国際労働機関(ILO)は4日、2015年末にASEAN経済共同体(AEC)が発足した後のASEAN域内での労働市場の変化に関する研究結果を発表した。それによると、域内で1400万人の雇用が新たに創出され、このうちベトナムが6分の1を占めると予想している。
AEC発足後はASEAN10か国内で、技術レベルの高い労働者の移動やサービス、投資、貿易が現在より自由化される。ILOアジア太平洋地域総局の浦元義照局長は、ベトナムでは建設、交通運輸、繊維・縫製、食品加工の各分野で労働市場が拡大するとの見方を示した。
ILOの経済社会問題の専門家フー・フイン氏によると、ハイレベル労働者の移動が自由化されるのは◇会計士、◇建築士、◇技師、◇歯科医、◇医師、◇看護師、◇調査士、◇観光士、の8業種に限られる。
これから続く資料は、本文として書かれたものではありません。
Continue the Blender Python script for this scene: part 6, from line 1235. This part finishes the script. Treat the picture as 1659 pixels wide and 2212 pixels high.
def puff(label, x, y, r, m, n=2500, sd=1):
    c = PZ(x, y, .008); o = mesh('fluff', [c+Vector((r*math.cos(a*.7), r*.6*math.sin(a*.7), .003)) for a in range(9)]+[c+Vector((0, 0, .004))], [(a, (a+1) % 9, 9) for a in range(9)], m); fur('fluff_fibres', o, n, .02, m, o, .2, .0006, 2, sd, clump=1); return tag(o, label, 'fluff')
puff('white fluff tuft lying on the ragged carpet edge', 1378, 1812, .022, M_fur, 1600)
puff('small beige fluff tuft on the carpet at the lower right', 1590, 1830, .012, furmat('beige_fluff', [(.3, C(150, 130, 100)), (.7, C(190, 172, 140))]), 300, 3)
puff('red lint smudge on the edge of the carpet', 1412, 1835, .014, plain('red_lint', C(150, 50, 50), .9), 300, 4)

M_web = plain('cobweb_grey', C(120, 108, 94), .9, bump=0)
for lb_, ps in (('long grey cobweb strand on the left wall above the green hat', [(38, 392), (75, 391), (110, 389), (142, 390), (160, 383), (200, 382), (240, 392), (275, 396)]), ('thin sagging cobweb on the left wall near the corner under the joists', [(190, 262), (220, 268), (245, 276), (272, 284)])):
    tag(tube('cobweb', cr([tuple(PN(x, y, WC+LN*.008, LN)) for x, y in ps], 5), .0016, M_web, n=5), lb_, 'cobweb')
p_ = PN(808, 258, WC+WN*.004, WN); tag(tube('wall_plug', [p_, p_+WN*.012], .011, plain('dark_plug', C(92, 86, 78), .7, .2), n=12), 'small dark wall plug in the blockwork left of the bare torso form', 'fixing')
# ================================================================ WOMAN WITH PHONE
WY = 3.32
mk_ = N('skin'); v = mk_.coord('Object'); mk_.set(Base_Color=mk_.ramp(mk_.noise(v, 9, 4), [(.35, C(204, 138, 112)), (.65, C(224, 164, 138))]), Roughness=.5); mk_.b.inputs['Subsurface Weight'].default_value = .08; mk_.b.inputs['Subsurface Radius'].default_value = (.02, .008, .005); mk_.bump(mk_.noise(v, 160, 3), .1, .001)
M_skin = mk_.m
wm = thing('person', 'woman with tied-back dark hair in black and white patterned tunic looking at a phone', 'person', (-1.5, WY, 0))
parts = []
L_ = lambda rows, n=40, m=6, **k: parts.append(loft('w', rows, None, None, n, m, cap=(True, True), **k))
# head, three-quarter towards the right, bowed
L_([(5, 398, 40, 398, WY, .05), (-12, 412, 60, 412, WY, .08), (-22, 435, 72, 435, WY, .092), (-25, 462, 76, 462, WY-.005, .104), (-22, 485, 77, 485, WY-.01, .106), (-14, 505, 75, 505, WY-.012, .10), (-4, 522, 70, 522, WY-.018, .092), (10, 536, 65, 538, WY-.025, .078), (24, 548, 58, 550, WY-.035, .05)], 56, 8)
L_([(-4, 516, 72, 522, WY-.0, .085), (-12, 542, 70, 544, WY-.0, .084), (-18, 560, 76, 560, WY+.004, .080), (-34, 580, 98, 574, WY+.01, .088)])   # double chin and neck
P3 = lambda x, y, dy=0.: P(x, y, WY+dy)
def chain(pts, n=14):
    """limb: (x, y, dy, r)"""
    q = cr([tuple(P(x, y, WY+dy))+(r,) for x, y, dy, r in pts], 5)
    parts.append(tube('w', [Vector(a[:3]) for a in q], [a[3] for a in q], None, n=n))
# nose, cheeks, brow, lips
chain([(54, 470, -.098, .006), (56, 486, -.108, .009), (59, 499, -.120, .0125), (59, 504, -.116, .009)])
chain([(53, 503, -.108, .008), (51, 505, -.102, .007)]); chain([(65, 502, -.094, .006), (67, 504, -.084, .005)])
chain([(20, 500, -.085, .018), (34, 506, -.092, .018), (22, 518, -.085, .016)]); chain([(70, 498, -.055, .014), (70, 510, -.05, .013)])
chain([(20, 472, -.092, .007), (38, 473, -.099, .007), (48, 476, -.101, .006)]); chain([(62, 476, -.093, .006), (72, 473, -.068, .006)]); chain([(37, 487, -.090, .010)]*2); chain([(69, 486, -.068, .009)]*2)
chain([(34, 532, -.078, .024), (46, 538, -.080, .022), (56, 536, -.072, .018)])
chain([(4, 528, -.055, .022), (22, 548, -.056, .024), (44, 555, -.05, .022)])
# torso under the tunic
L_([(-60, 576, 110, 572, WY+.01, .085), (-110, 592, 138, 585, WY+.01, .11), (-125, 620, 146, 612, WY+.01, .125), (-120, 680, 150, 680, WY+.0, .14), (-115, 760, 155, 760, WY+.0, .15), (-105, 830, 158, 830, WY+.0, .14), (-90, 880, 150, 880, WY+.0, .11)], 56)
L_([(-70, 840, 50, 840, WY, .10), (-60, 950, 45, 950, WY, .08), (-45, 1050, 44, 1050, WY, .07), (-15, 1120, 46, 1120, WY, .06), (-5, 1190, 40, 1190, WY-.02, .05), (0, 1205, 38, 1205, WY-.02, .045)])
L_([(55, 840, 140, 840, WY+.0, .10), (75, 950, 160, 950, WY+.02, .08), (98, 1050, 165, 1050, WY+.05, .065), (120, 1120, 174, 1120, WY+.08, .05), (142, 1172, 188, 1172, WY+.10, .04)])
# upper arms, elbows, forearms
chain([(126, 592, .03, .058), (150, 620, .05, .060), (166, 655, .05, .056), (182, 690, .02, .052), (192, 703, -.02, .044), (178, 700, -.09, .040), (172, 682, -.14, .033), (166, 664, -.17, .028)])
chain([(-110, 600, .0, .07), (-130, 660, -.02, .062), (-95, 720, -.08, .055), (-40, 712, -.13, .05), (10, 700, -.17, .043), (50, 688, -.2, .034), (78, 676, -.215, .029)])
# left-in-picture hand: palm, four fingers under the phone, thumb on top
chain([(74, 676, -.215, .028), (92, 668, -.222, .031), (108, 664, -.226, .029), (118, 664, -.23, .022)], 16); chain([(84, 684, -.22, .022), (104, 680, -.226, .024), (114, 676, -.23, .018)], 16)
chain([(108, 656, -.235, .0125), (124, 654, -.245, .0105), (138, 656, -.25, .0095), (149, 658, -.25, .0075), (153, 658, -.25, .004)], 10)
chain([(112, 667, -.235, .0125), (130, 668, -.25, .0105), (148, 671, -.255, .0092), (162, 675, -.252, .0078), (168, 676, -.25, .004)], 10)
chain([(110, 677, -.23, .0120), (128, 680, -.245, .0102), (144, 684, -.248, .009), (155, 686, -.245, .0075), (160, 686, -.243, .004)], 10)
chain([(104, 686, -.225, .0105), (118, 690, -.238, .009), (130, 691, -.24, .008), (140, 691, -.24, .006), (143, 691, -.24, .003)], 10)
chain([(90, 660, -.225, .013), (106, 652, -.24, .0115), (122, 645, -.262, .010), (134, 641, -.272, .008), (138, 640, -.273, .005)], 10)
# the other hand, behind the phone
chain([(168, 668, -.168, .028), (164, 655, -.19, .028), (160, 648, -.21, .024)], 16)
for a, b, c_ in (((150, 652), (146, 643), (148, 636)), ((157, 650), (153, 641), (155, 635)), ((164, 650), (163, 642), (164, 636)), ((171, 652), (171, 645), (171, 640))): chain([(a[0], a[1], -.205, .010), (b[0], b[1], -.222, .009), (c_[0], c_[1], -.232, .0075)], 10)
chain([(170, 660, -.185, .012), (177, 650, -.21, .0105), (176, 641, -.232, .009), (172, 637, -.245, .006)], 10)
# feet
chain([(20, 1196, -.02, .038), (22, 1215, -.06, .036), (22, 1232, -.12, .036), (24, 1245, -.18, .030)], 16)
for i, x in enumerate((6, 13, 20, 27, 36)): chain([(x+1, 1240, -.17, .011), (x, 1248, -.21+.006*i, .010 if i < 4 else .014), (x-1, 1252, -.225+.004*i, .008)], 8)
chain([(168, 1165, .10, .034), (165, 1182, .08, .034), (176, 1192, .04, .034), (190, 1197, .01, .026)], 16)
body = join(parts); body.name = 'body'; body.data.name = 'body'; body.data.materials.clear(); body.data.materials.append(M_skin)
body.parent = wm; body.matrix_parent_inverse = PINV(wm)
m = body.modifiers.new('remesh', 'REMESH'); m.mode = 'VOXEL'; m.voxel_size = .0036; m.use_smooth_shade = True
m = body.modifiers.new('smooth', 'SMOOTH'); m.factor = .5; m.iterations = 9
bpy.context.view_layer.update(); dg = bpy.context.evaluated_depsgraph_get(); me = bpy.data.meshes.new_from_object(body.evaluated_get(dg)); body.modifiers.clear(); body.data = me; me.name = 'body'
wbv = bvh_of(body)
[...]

ILOは、ベトナムでは2010~2025年に中レベル労働者の雇用需要が+28%増加すると予想しているが、今のところ職業訓練を受けていない低レベルの労働者が82%を占める。ILOベトナム事務所のジョルジュ・ジラクズキ(Gyorgy Sziraczki)所長は、「ベトナムの若い労働者の雇用機会は拡大するが、低レベル労働者にとってはこのチャンスをつかむことが難しくなる」と警告している。